• [Stated problem] What do the lines from the top of the data through the line with "-.010, .010, M['iron_wire'], .002)" say? Quote them exactly and include both ends.

◆ ◆ ◆ ◆ ◆

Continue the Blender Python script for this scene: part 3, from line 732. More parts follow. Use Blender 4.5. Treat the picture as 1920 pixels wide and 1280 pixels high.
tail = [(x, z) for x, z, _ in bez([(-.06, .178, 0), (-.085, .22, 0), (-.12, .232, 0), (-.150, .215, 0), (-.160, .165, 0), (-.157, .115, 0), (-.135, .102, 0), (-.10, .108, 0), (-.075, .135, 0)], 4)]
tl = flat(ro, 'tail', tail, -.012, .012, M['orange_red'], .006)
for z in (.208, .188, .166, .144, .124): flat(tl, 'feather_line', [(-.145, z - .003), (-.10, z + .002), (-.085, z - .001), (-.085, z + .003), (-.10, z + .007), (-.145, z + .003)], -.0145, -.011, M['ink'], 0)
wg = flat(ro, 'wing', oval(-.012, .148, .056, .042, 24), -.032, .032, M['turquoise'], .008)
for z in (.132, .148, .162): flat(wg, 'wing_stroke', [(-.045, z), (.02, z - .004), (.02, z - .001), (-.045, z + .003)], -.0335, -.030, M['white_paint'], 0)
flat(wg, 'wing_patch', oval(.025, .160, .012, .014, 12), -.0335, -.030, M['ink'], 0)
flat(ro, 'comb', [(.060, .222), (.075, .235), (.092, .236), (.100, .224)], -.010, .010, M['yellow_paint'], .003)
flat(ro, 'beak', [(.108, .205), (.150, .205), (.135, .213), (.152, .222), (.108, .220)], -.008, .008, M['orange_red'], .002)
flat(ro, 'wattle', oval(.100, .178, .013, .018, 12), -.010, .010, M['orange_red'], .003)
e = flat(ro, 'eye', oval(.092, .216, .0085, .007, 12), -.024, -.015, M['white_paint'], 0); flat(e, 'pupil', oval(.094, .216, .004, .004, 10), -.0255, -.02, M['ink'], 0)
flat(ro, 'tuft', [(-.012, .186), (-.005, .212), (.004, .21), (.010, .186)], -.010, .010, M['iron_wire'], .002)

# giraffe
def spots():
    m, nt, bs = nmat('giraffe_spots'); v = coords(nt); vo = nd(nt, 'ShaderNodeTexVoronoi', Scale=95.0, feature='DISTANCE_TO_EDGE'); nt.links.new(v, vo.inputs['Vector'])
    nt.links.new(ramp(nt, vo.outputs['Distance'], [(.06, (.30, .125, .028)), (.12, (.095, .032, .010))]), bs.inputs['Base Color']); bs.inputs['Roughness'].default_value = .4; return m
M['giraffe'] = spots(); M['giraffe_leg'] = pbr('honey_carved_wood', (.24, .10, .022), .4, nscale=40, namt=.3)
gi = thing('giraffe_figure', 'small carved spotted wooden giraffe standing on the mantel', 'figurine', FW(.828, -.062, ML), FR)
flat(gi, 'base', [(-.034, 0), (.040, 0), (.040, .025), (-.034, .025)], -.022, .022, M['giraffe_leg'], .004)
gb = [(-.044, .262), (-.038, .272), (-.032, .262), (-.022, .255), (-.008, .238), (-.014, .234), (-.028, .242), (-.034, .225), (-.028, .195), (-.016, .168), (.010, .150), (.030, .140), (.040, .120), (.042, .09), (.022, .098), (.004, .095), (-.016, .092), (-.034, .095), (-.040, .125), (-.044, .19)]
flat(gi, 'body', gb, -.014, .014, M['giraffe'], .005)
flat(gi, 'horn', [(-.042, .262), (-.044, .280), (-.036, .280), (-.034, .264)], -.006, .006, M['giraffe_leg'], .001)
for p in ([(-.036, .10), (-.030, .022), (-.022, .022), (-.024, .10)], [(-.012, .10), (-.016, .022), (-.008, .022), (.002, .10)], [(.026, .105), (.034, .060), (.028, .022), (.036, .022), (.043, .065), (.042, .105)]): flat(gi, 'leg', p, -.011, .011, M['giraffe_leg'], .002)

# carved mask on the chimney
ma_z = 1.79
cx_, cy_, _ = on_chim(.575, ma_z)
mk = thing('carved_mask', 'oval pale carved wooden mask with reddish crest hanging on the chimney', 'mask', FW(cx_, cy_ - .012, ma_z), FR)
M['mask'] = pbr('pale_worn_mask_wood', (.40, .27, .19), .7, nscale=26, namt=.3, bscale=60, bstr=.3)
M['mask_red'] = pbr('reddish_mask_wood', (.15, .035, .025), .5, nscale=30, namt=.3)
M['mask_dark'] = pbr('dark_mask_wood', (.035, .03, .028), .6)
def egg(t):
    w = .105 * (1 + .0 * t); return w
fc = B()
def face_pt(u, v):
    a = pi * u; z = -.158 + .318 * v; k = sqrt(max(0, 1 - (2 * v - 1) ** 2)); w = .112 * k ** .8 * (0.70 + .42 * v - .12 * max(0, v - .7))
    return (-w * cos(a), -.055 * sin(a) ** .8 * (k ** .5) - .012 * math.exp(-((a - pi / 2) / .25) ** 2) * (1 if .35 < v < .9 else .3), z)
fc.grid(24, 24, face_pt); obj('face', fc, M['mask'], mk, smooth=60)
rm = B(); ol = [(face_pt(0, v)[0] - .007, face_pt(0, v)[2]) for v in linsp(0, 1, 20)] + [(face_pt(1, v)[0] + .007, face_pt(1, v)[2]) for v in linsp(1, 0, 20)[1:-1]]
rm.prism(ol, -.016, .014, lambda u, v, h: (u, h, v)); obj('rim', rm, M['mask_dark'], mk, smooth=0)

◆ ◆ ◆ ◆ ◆

• [Correct result]
Continue the Blender Python script for this scene: part 3, from line 732. More parts follow. Use Blender 4.5. Treat the picture as 1920 pixels wide and 1280 pixels high.
tail = [(x, z) for x, z, _ in bez([(-.06, .178, 0), (-.085, .22, 0), (-.12, .232, 0), (-.150, .215, 0), (-.160, .165, 0), (-.157, .115, 0), (-.135, .102, 0), (-.10, .108, 0), (-.075, .135, 0)], 4)]
tl = flat(ro, 'tail', tail, -.012, .012, M['orange_red'], .006)
for z in (.208, .188, .166, .144, .124): flat(tl, 'feather_line', [(-.145, z - .003), (-.10, z + .002), (-.085, z - .001), (-.085, z + .003), (-.10, z + .007), (-.145, z + .003)], -.0145, -.011, M['ink'], 0)
wg = flat(ro, 'wing', oval(-.012, .148, .056, .042, 24), -.032, .032, M['turquoise'], .008)
for z in (.132, .148, .162): flat(wg, 'wing_stroke', [(-.045, z), (.02, z - .004), (.02, z - .001), (-.045, z + .003)], -.0335, -.030, M['white_paint'], 0)
flat(wg, 'wing_patch', oval(.025, .160, .012, .014, 12), -.0335, -.030, M['ink'], 0)
flat(ro, 'comb', [(.060, .222), (.075, .235), (.092, .236), (.100, .224)], -.010, .010, M['yellow_paint'], .003)
flat(ro, 'beak', [(.108, .205), (.150, .205), (.135, .213), (.152, .222), (.108, .220)], -.008, .008, M['orange_red'], .002)
flat(ro, 'wattle', oval(.100, .178, .013, .018, 12), -.010, .010, M['orange_red'], .003)
e = flat(ro, 'eye', oval(.092, .216, .0085, .007, 12), -.024, -.015, M['white_paint'], 0); flat(e, 'pupil', oval(.094, .216, .004, .004, 10), -.0255, -.02, M['ink'], 0)
flat(ro, 'tuft', [(-.012, .186), (-.005, .212), (.004, .21), (.010, .186)], -.010, .010, M['iron_wire'], .002)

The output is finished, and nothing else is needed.